Elle chante couchée sur le dos, accroupie, à genoux, elle court, monte et descend les escaliers et, parfois (rarement), reste immobile, et elle réussit à enchaîner une chanson à haut coefficient de difficulté (À bout portant) tout de suite après avoir participé à une chorégraphie élaborée sur Elle et moi, sans chercher son souffle.

Marie-Mai offre un spectacle généreux de plus de 90 minutes, pendant lequel elle se change au moins six fois - vendredi soir, elle a même dû gérer un petit incident de jupette déchirée ! -, et interprète pas moins de 24 chansons. Fière de son nouvel album Elle et moi, lancé l'automne dernier, elle a choisi d'en chanter presque toutes les pièces (10), dont la plupart n'ont pas encore fait leur chemin jusqu'au public - sauf peut-être Empire et Je décolle -, mais qui, disséminées parmi ses vieux succès, se sont bien intégrées. De fait, l'ordre des chansons est particulièrement réussi et le spectacle ne comporte aucun temps mort.

Succès sur succès

C'est qu'en 15 ans, la chanteuse a accumulé assez de hits sur chacun de ses disques (Elle et moi est son sixième album depuis 2004) pour faire lever un spectacle et chanter la foule. Elle a ainsi puisé dans chacun d'eux et livré au public les Mentir, Différents, Garde tes larmes, Indivisible, Encore une nuit, Je cours (sur laquelle son amoureux David Laflèche, qui signe les arrangements, est venu faire un petit solo de guitare), Sans cri ni haine (où tout le monde s'est levé pour sauter), C.O.B.R.A. et C'est moi au rappel, et plus encore.

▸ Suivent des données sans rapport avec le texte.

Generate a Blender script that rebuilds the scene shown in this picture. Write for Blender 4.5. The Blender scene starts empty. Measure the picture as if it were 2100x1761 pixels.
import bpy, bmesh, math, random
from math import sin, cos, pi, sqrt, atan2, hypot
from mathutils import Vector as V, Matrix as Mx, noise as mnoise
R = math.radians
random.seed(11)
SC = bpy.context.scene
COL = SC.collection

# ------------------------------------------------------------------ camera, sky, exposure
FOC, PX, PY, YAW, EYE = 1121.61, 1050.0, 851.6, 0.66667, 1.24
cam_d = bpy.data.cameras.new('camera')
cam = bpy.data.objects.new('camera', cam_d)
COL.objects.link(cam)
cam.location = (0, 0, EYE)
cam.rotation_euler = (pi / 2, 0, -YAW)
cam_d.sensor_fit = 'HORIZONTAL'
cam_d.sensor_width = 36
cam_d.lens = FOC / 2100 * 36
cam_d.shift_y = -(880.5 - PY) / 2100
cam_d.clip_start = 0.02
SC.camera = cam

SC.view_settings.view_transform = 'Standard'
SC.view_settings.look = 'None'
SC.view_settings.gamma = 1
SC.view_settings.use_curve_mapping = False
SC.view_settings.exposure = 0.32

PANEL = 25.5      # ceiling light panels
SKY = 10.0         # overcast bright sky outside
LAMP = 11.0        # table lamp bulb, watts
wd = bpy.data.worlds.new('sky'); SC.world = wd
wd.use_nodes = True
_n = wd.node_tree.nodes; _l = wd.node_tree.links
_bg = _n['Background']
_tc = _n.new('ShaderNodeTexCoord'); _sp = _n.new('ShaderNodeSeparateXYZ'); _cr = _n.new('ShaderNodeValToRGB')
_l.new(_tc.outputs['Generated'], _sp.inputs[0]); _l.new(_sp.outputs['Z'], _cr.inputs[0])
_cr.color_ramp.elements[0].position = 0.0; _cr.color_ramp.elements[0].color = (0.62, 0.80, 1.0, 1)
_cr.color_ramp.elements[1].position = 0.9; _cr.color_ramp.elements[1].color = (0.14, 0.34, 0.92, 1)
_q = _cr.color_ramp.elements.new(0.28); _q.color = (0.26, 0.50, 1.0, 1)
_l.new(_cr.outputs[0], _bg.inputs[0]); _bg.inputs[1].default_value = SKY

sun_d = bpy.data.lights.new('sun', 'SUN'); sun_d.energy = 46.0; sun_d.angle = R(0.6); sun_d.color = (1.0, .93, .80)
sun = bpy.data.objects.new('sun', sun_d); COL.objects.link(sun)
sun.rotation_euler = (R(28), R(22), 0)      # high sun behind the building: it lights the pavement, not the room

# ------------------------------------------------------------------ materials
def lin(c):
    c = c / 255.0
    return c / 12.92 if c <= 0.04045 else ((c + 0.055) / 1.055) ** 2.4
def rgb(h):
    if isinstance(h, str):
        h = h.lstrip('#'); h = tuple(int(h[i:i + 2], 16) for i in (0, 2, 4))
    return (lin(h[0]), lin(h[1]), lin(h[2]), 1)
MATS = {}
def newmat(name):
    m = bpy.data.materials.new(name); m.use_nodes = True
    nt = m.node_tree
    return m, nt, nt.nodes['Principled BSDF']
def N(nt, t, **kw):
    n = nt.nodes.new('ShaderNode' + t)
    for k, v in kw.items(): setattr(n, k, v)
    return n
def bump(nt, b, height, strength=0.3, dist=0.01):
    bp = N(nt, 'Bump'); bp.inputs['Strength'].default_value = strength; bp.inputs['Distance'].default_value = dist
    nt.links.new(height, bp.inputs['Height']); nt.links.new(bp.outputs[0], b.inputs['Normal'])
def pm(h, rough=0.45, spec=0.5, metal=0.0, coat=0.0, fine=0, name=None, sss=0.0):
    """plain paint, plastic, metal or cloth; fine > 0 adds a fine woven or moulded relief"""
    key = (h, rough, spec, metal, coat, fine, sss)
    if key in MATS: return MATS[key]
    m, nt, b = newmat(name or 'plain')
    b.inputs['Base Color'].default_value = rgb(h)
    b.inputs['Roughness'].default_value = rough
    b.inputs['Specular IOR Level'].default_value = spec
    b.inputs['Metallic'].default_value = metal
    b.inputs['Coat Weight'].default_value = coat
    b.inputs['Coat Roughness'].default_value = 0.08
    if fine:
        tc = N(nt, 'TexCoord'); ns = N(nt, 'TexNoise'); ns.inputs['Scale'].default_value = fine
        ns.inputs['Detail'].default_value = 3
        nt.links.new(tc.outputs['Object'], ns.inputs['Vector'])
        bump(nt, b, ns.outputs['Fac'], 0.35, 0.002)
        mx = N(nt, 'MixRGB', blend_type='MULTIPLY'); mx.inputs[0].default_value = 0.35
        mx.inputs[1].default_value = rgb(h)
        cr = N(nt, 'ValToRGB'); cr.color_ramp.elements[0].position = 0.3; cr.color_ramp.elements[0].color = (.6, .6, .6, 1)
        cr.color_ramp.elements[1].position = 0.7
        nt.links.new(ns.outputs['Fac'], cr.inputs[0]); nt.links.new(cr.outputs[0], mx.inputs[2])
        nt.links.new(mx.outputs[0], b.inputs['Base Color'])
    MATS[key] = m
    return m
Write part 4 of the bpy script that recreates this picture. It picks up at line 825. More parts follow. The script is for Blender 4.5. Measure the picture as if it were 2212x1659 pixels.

L'ampleur de ce répertoire pop est tout de même aussi un exploit.

Chaque ancienne chanson était ainsi entonnée avec entrain par la foule, composée essentiellement de petites filles avec leurs mamans, mais aussi de beaucoup de jeunes adultes venus se rappeler de beaux moments de leur enfance et de leur adolescence. Il fallait les voir chanter en souriant les chansons avec lesquelles ils ont grandi pour comprendre la place qu'a prise Marie-Mai dans leur vie.

Ce fossé entre son public et ses nouvelles chansons destinées à un public plus adulte fait en sorte qu'on ne sait pas encore si Marie-Mai a réussi à 100 % son virage pop à l'américaine. Mais ce qu'elle accomplit avec ce nouveau spectacle est unique au Québec et sera assurément difficile à surpasser : Marie-Mai est une véritable machine à hits à chanter et à danser. Il lui reste à convaincre les adultes amateurs de pop que son nouveau matériel s'adresse aussi à eux, pas seulement à leurs enfants.